Analysis of errors of derived slope and aspect related to DEM data properties

Abstract

One of the obvious sources of errors in digital terrain analysis (DTA) algorithms is that introduced by raster data structure employed by a digital elevation model (DEM). Because of its regular sample space and orientation, the DTA results often show significant octant ‘bias’, presenting obvious visual and numerical error patterns. Moreover, other DEM data properties may also introduce errors in slope and aspect computation, such as data precision and spatial resolution (i.e. grid interval).

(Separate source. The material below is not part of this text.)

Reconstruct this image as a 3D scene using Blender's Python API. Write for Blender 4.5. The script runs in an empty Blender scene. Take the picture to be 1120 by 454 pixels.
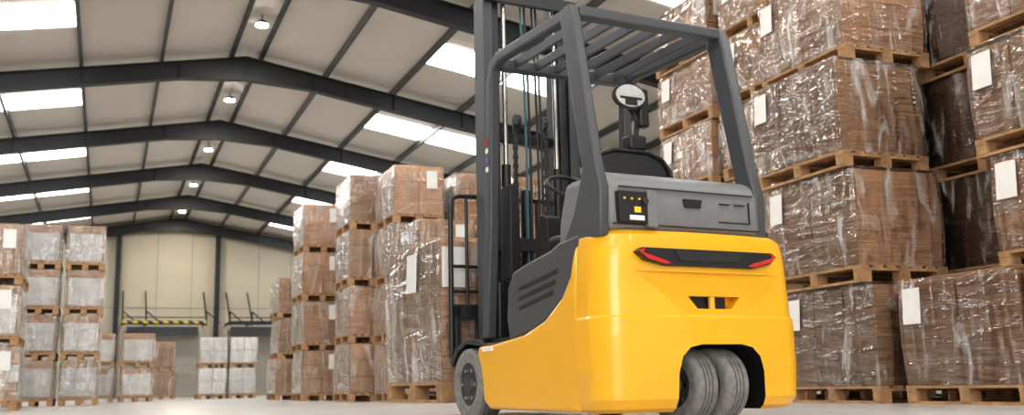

This paper reports an investigation on the accuracy of algorithms that derive slope and aspect measures from grid DEM. A quantitative methodology has been developed for objective and data-independent assessment of errors generated from the algorithms that extract surface morphological parameters such as slope and aspect from grid DEM. The generic approach is to use artificial surfaces that can be described by a mathematical model, thus the ‘true’ output value can be pre-determined to avoid uncertainty caused by uncontrollable data errors. Two mathematical surfaces were generated based on ellipsoid (representing convex slopes) and Gauss synthetic surface (representing complex slopes), and the theoretical ‘true’ value of the slope and aspect at any given point on the surfaces could be computed using mathematical inference. Based on these models, tests were made on the results from a number of algorithms for slope and aspect computation. Analysis has been undertaken to find out the spatial and statistical patterns of error distribution so that the influence of data precision, grid resolution, grid orientation and surface complexity can be quantified.